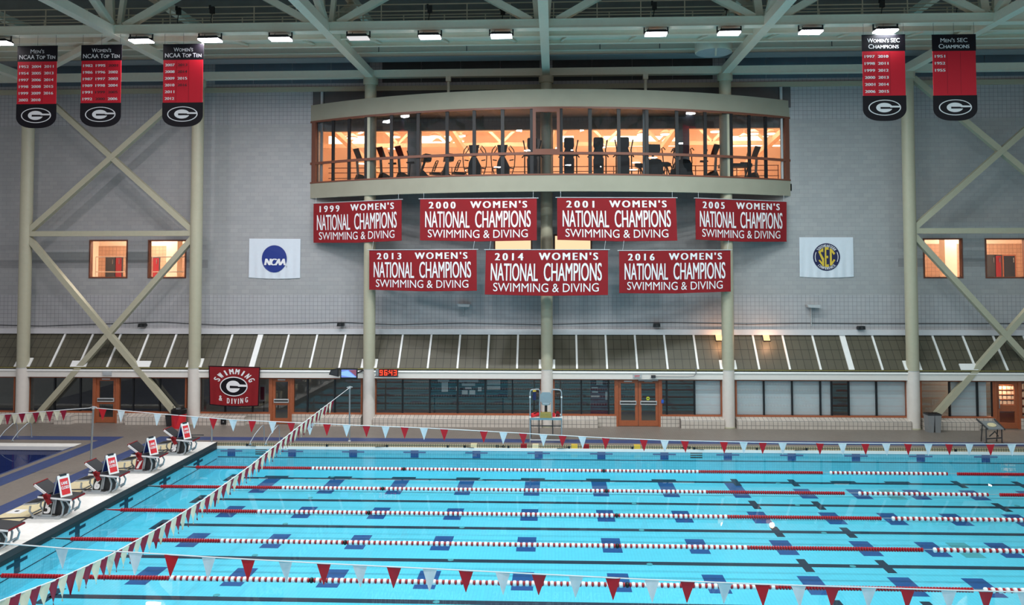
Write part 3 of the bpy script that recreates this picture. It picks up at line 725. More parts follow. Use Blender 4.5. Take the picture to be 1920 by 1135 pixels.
# air duct along the back with hangers, and the round drum
zd0, zd1 = at(800, 107, Y=37.0).z, at(800, 86, Y=37.0).z
r = thing('air_duct', (0, 37.2, zd0), 'long pale rectangular air duct hung below the roof near the far wall', 'duct')
mb = MB(); mb.box(XL, 37.0, zd0, XR, 37.7, zd1 + .6); part(mb, 'duct_body', M['steel'], r)
mb = MB(); mb.box(XL, 36.9, zd0 - .03, XR, 37.75, zd0 + .02); part(mb, 'bottom_flange', M['grey'], r)
mb = MB(); mb.tube([(XL, 36.85, zd0 + .2), (XR, 36.85, zd0 + .2)], .03, 6); part(mb, 'pipe', M['steel'], r)
for px in (710, 875, 1125, 1237, 1560): 
    p = at(px, 92, Y=36.85); mb = MB(); mb.tube([(p.x, 36.85, zd0 + .2), (p.x, 36.85, zd1 + .5)], .02, 5); part(mb, 'hanger_rod', M['dgrey'], r)
p = at(1338, 99, Y=35.6)
r = thing('round_duct', p, 'round drum-shaped air diffuser beside the beam right of centre', 'duct')
mb = MB(); mb.lathe([(.8, 0), (.82, .05), (.82, .9)], 36); mb.build('drum', M['steel'], r, True)
mb = MB(); mb.lathe([(.77, -.02), (.77, .01)], 36); mb.build('bottom_plate', M['lgrey'], r, True)
mb = MB(); mb.bar((-.1, -1.05, -.06), (.15, .3, -.04), .08, .05); mb.build('strap', M['steel'], r)

# ================================================================== LAMPS
lights = [(0, 80, .8), (265, 77, .8), (394, 76, 1.2), (526, 73, 1), (672, 71, .12), (806, 70, 1.5), (940, 68, 1.1), (1230, 65, 1.1), (1367, 62, 1.1), (1520, 61, 1.0), (1660, 58, .7)]
ll = ['cut off by the left picture edge', 'between the second and third hanging banners', 'right of the third hanging banner, glaring', 'left of the beam over the left end of the gallery', 'almost dark, above the left of the gallery', 'brightest over the left half of the gallery', 'just left of the middle roof beam', 'first right of the middle roof beam', 'in front of the round drum diffuser', 'glaring alone left of the right pair of banners', 'above the glaring red banner']
LY = YT - .1
ZL = at(806, 70, Y=LY).z
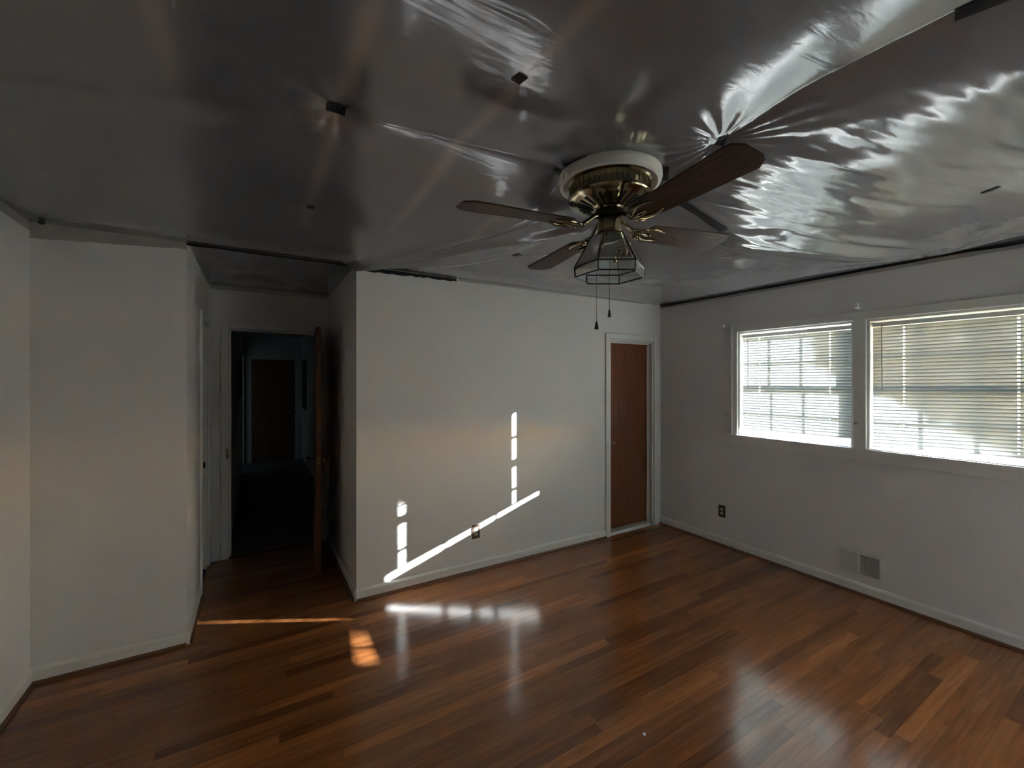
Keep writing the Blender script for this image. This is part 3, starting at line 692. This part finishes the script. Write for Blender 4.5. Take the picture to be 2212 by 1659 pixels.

※

The listing above needs to be output again exactly. Don't include the pictures.

Write part 3 of the bpy script that recreates this picture. It picks up at line 725. More parts follow. Use Blender 4.5. Take the picture to be 1920 by 1135 pixels.
# air duct along the back with hangers, and the round drum
zd0, zd1 = at(800, 107, Y=37.0).z, at(800, 86, Y=37.0).z
r = thing('air_duct', (0, 37.2, zd0), 'long pale rectangular air duct hung below the roof near the far wall', 'duct')
mb = MB(); mb.box(XL, 37.0, zd0, XR, 37.7, zd1 + .6); part(mb, 'duct_body', M['steel'], r)
mb = MB(); mb.box(XL, 36.9, zd0 - .03, XR, 37.75, zd0 + .02); part(mb, 'bottom_flange', M['grey'], r)
mb = MB(); mb.tube([(XL, 36.85, zd0 + .2), (XR, 36.85, zd0 + .2)], .03, 6); part(mb, 'pipe', M['steel'], r)
for px in (710, 875, 1125, 1237, 1560): 
    p = at(px, 92, Y=36.85); mb = MB(); mb.tube([(p.x, 36.85, zd0 + .2), (p.x, 36.85, zd1 + .5)], .02, 5); part(mb, 'hanger_rod', M['dgrey'], r)
p = at(1338, 99, Y=35.6)
r = thing('round_duct', p, 'round drum-shaped air diffuser beside the beam right of centre', 'duct')
mb = MB(); mb.lathe([(.8, 0), (.82, .05), (.82, .9)], 36); mb.build('drum', M['steel'], r, True)
mb = MB(); mb.lathe([(.77, -.02), (.77, .01)], 36); mb.build('bottom_plate', M['lgrey'], r, True)
mb = MB(); mb.bar((-.1, -1.05, -.06), (.15, .3, -.04), .08, .05); mb.build('strap', M['steel'], r)

# ================================================================== LAMPS
lights = [(0, 80, .8), (265, 77, .8), (394, 76, 1.2), (526, 73, 1), (672, 71, .12), (806, 70, 1.5), (940, 68, 1.1), (1230, 65, 1.1), (1367, 62, 1.1), (1520, 61, 1.0), (1660, 58, .7)]
ll = ['cut off by the left picture edge', 'between the second and third hanging banners', 'right of the third hanging banner, glaring', 'left of the beam over the left end of the gallery', 'almost dark, above the left of the gallery', 'brightest over the left half of the gallery', 'just left of the middle roof beam', 'first right of the middle roof beam', 'in front of the round drum diffuser', 'glaring alone left of the right pair of banners', 'above the glaring red banner']
LY = YT - .1
ZL = at(806, 70, Y=LY).z
Keep writing the Blender script for this image. This is part 3, starting at line 692. This part finishes the script. Write for Blender 4.5. Take the picture to be 2212 by 1659 pixels.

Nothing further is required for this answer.